An illustration of reincarnation.

Hindu gods and goddesses

 Sahelion Ki Bari

We returned to our hotel for lunch, then rejoined Dhilip and our driver for a drove across town to Sahelion Ki Bari, a large garden that had originally been built as a retreat for the royal women. It is now a large green park filled with both tourists and local visitors and several pretty fountains, all run by natural water pressure.

On our way to Sahelion Ki Bari, we drove along the shores of Fateh Sagar Lake, another of the man-made lakes of Udaipur.

The sign explains the history of these historic gardens.

Entering the Sahelion Ki Bari Gardens

Two of the many fountains in Sahelion Ki Bari

Sahelion Ki Bari Gardens

Fountain and courtyard at Sahelion Ki Bari

 A Boat Ride on Lake Pichola

Our final activity of the day was a pleasant boat ride around Lake Pichola. Udaipur’s second nickname is "Venice of the East" because of its network of man-made lakes. These serve to prevent any flooding during the monsoon season. Lake Pichola is the largest, and if the water rises above 22 feet (at which level it would flood the Summer Palace), the water will be diverted into the series of lower lakes that have the capacity to hold the overflow.

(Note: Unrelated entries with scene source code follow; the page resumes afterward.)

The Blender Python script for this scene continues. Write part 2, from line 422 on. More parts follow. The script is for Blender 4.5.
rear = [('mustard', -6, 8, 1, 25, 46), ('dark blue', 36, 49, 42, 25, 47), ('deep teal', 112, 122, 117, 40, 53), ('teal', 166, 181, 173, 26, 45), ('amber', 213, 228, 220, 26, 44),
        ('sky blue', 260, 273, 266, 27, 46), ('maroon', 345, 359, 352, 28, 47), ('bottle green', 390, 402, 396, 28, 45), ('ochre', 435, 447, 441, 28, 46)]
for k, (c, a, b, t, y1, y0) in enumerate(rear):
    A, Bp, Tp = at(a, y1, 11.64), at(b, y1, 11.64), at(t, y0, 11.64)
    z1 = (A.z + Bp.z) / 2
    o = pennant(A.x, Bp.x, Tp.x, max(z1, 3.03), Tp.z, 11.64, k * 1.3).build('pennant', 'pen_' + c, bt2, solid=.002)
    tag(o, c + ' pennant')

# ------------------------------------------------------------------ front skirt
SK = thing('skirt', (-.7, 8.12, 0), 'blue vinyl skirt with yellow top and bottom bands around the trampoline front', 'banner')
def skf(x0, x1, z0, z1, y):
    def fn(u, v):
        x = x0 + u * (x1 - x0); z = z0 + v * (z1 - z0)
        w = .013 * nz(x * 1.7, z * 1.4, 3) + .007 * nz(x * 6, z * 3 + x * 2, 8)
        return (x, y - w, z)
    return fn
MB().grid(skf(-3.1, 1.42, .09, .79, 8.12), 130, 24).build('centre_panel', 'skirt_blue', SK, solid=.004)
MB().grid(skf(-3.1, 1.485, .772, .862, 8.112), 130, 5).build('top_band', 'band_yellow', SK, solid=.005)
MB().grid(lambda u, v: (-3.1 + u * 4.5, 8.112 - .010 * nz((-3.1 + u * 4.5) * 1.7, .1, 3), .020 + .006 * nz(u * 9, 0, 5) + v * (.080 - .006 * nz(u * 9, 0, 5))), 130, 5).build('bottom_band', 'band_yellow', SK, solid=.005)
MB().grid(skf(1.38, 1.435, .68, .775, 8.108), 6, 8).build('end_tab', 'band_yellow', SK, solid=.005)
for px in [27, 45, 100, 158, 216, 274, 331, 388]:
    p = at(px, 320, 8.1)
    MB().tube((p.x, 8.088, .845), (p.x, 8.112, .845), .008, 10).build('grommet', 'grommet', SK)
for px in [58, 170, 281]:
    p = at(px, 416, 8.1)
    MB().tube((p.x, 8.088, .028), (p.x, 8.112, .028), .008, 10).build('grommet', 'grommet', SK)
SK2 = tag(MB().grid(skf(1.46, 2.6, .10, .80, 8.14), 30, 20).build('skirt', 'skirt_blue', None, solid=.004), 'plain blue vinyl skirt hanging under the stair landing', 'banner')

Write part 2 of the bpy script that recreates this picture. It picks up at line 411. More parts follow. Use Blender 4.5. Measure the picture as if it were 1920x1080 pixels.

A boat ride on Lake Pichola

From our boat, we got nice views of our own palace, the City Palace, Jagmandir (the Pleasure Palace Island), and the Monsoon Palace high on one of the hills that surround this area. The weather was great - warm and sunny - and the two days here were just what we needed as a break from the hectic pace.

Well, you can't be called "Venice of the East" if you don't have a Rialto Bridge!

The City Palace

Some of the towers of the City Palace

The "ghats" or docks of the City Palace

The eastern banks of Lake Pichola are lined with luxury homes and hotels.
Udaipur is a popular vacation spot in India.

More of the hotels that line the lake shore.

The Oberoi Udaivilas Hotel with the Monsoon Palace on the hill above.

Jagmandir, the Maharana's "Pleasure Palace"

Jagmandir Island

We had a lovely relaxing two days in Udaipur!  The next day, we would depart for our final destination of this Indian adventure - Aurangabad and the amazing caves of Ellora and Ajanta.